* **Task requirements**
Extract the listing below in full, unchanged.

* **Data lines**
%%

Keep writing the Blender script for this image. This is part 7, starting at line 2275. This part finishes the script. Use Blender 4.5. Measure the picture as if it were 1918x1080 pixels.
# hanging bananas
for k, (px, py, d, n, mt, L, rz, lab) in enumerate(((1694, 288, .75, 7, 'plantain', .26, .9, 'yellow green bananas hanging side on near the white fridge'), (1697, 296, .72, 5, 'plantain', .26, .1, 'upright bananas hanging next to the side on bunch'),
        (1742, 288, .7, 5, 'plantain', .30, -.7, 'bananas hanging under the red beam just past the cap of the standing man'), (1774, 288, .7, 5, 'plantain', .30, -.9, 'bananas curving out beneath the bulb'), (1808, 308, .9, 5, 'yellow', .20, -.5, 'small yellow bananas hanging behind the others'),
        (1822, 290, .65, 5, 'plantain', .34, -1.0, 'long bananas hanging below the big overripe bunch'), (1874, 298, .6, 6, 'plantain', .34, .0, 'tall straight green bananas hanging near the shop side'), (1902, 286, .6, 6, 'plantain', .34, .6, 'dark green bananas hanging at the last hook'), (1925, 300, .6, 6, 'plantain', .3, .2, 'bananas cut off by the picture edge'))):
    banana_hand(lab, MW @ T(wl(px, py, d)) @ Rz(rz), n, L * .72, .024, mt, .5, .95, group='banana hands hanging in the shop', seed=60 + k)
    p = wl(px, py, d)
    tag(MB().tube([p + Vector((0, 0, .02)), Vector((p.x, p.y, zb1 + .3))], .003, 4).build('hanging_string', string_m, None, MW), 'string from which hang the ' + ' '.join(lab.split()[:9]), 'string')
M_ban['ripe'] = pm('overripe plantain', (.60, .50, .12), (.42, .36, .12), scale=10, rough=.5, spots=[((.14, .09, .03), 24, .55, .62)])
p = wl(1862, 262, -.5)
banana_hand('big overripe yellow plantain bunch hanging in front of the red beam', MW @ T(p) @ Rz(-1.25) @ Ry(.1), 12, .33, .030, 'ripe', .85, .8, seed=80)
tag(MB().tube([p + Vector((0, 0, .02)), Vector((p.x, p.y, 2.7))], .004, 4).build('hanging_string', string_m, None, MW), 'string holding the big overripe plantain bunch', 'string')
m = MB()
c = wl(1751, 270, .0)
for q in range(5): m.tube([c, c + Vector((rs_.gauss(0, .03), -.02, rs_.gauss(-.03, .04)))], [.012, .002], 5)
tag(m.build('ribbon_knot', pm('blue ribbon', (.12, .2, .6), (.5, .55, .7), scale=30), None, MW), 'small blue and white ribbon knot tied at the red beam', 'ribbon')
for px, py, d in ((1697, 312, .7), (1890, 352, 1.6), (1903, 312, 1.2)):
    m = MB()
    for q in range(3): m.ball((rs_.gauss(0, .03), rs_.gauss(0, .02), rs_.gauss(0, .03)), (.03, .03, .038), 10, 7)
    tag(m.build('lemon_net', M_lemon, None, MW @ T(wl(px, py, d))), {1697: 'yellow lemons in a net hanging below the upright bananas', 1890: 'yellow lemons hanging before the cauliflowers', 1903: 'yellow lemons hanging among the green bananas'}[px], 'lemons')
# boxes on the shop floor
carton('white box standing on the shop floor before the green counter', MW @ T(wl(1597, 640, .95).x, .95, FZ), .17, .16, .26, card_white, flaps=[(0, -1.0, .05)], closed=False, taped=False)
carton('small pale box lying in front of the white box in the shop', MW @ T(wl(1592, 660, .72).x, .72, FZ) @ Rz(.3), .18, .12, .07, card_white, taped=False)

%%

* **Result of the exercise**
Keep writing the Blender script for this image. This is part 7, starting at line 2275. This part finishes the script. Use Blender 4.5. Measure the picture as if it were 1918x1080 pixels.
# hanging bananas
for k, (px, py, d, n, mt, L, rz, lab) in enumerate(((1694, 288, .75, 7, 'plantain', .26, .9, 'yellow green bananas hanging side on near the white fridge'), (1697, 296, .72, 5, 'plantain', .26, .1, 'upright bananas hanging next to the side on bunch'),
        (1742, 288, .7, 5, 'plantain', .30, -.7, 'bananas hanging under the red beam just past the cap of the standing man'), (1774, 288, .7, 5, 'plantain', .30, -.9, 'bananas curving out beneath the bulb'), (1808, 308, .9, 5, 'yellow', .20, -.5, 'small yellow bananas hanging behind the others'),
        (1822, 290, .65, 5, 'plantain', .34, -1.0, 'long bananas hanging below the big overripe bunch'), (1874, 298, .6, 6, 'plantain', .34, .0, 'tall straight green bananas hanging near the shop side'), (1902, 286, .6, 6, 'plantain', .34, .6, 'dark green bananas hanging at the last hook'), (1925, 300, .6, 6, 'plantain', .3, .2, 'bananas cut off by the picture edge'))):
    banana_hand(lab, MW @ T(wl(px, py, d)) @ Rz(rz), n, L * .72, .024, mt, .5, .95, group='banana hands hanging in the shop', seed=60 + k)
    p = wl(px, py, d)
    tag(MB().tube([p + Vector((0, 0, .02)), Vector((p.x, p.y, zb1 + .3))], .003, 4).build('hanging_string', string_m, None, MW), 'string from which hang the ' + ' '.join(lab.split()[:9]), 'string')
M_ban['ripe'] = pm('overripe plantain', (.60, .50, .12), (.42, .36, .12), scale=10, rough=.5, spots=[((.14, .09, .03), 24, .55, .62)])
p = wl(1862, 262, -.5)
banana_hand('big overripe yellow plantain bunch hanging in front of the red beam', MW @ T(p) @ Rz(-1.25) @ Ry(.1), 12, .33, .030, 'ripe', .85, .8, seed=80)
tag(MB().tube([p + Vector((0, 0, .02)), Vector((p.x, p.y, 2.7))], .004, 4).build('hanging_string', string_m, None, MW), 'string holding the big overripe plantain bunch', 'string')
m = MB()
c = wl(1751, 270, .0)
for q in range(5): m.tube([c, c + Vector((rs_.gauss(0, .03), -.02, rs_.gauss(-.03, .04)))], [.012, .002], 5)
tag(m.build('ribbon_knot', pm('blue ribbon', (.12, .2, .6), (.5, .55, .7), scale=30), None, MW), 'small blue and white ribbon knot tied at the red beam', 'ribbon')
for px, py, d in ((1697, 312, .7), (1890, 352, 1.6), (1903, 312, 1.2)):
    m = MB()
    for q in range(3): m.ball((rs_.gauss(0, .03), rs_.gauss(0, .02), rs_.gauss(0, .03)), (.03, .03, .038), 10, 7)
    tag(m.build('lemon_net', M_lemon, None, MW @ T(wl(px, py, d))), {1697: 'yellow lemons in a net hanging below the upright bananas', 1890: 'yellow lemons hanging before the cauliflowers', 1903: 'yellow lemons hanging among the green bananas'}[px], 'lemons')
# boxes on the shop floor
carton('white box standing on the shop floor before the green counter', MW @ T(wl(1597, 640, .95).x, .95, FZ), .17, .16, .26, card_white, flaps=[(0, -1.0, .05)], closed=False, taped=False)
carton('small pale box lying in front of the white box in the shop', MW @ T(wl(1592, 660, .72).x, .72, FZ) @ Rz(.3), .18, .12, .07, card_white, taped=False)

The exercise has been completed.